EXERCISE DIRECTIONS
It is required that all of the data be written out exactly.

DATA BLOCK
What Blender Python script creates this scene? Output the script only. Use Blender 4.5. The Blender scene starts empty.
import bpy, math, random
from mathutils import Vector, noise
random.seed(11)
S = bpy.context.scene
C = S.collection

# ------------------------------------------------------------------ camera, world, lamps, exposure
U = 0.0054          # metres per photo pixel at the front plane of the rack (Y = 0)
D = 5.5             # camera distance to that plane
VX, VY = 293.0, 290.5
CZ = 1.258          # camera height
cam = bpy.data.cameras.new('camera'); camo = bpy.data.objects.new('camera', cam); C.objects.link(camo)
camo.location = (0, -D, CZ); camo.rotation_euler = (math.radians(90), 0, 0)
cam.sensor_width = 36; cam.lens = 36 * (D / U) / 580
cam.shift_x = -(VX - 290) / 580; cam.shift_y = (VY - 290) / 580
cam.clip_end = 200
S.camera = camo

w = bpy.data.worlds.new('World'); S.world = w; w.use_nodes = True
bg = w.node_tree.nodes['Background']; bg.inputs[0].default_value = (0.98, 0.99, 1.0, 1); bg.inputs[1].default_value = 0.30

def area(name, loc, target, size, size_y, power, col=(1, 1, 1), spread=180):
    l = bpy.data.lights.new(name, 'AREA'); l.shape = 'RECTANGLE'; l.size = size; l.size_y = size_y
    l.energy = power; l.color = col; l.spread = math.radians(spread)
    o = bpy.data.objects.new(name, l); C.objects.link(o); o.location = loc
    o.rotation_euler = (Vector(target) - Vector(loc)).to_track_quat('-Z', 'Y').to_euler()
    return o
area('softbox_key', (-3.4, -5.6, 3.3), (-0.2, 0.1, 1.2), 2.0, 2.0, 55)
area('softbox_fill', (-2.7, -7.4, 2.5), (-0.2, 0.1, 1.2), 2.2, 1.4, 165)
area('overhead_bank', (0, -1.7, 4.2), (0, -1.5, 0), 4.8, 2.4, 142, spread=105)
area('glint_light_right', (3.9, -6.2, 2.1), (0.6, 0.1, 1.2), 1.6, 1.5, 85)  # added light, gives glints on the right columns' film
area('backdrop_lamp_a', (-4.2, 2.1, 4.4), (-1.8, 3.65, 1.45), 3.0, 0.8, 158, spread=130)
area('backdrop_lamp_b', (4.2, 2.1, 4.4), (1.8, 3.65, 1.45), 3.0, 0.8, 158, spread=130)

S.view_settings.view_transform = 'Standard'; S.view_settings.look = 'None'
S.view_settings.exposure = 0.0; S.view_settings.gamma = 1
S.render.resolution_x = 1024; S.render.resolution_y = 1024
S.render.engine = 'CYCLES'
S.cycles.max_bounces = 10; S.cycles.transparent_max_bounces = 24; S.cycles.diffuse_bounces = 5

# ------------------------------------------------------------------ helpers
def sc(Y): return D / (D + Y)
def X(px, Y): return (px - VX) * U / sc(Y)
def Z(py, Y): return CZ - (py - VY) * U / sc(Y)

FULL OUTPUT
What Blender Python script creates this scene? Output the script only. Use Blender 4.5. The Blender scene starts empty.
import bpy, math, random
from mathutils import Vector, noise
random.seed(11)
S = bpy.context.scene
C = S.collection

# ------------------------------------------------------------------ camera, world, lamps, exposure
U = 0.0054          # metres per photo pixel at the front plane of the rack (Y = 0)
D = 5.5             # camera distance to that plane
VX, VY = 293.0, 290.5
CZ = 1.258          # camera height
cam = bpy.data.cameras.new('camera'); camo = bpy.data.objects.new('camera', cam); C.objects.link(camo)
camo.location = (0, -D, CZ); camo.rotation_euler = (math.radians(90), 0, 0)
cam.sensor_width = 36; cam.lens = 36 * (D / U) / 580
cam.shift_x = -(VX - 290) / 580; cam.shift_y = (VY - 290) / 580
cam.clip_end = 200
S.camera = camo

w = bpy.data.worlds.new('World'); S.world = w; w.use_nodes = True
bg = w.node_tree.nodes['Background']; bg.inputs[0].default_value = (0.98, 0.99, 1.0, 1); bg.inputs[1].default_value = 0.30

def area(name, loc, target, size, size_y, power, col=(1, 1, 1), spread=180):
    l = bpy.data.lights.new(name, 'AREA'); l.shape = 'RECTANGLE'; l.size = size; l.size_y = size_y
    l.energy = power; l.color = col; l.spread = math.radians(spread)
    o = bpy.data.objects.new(name, l); C.objects.link(o); o.location = loc
    o.rotation_euler = (Vector(target) - Vector(loc)).to_track_quat('-Z', 'Y').to_euler()
    return o
area('softbox_key', (-3.4, -5.6, 3.3), (-0.2, 0.1, 1.2), 2.0, 2.0, 55)
area('softbox_fill', (-2.7, -7.4, 2.5), (-0.2, 0.1, 1.2), 2.2, 1.4, 165)
area('overhead_bank', (0, -1.7, 4.2), (0, -1.5, 0), 4.8, 2.4, 142, spread=105)
area('glint_light_right', (3.9, -6.2, 2.1), (0.6, 0.1, 1.2), 1.6, 1.5, 85)  # added light, gives glints on the right columns' film
area('backdrop_lamp_a', (-4.2, 2.1, 4.4), (-1.8, 3.65, 1.45), 3.0, 0.8, 158, spread=130)
area('backdrop_lamp_b', (4.2, 2.1, 4.4), (1.8, 3.65, 1.45), 3.0, 0.8, 158, spread=130)

S.view_settings.view_transform = 'Standard'; S.view_settings.look = 'None'
S.view_settings.exposure = 0.0; S.view_settings.gamma = 1
S.render.resolution_x = 1024; S.render.resolution_y = 1024
S.render.engine = 'CYCLES'
S.cycles.max_bounces = 10; S.cycles.transparent_max_bounces = 24; S.cycles.diffuse_bounces = 5

# ------------------------------------------------------------------ helpers
def sc(Y): return D / (D + Y)
def X(px, Y): return (px - VX) * U / sc(Y)
def Z(py, Y): return CZ - (py - VY) * U / sc(Y)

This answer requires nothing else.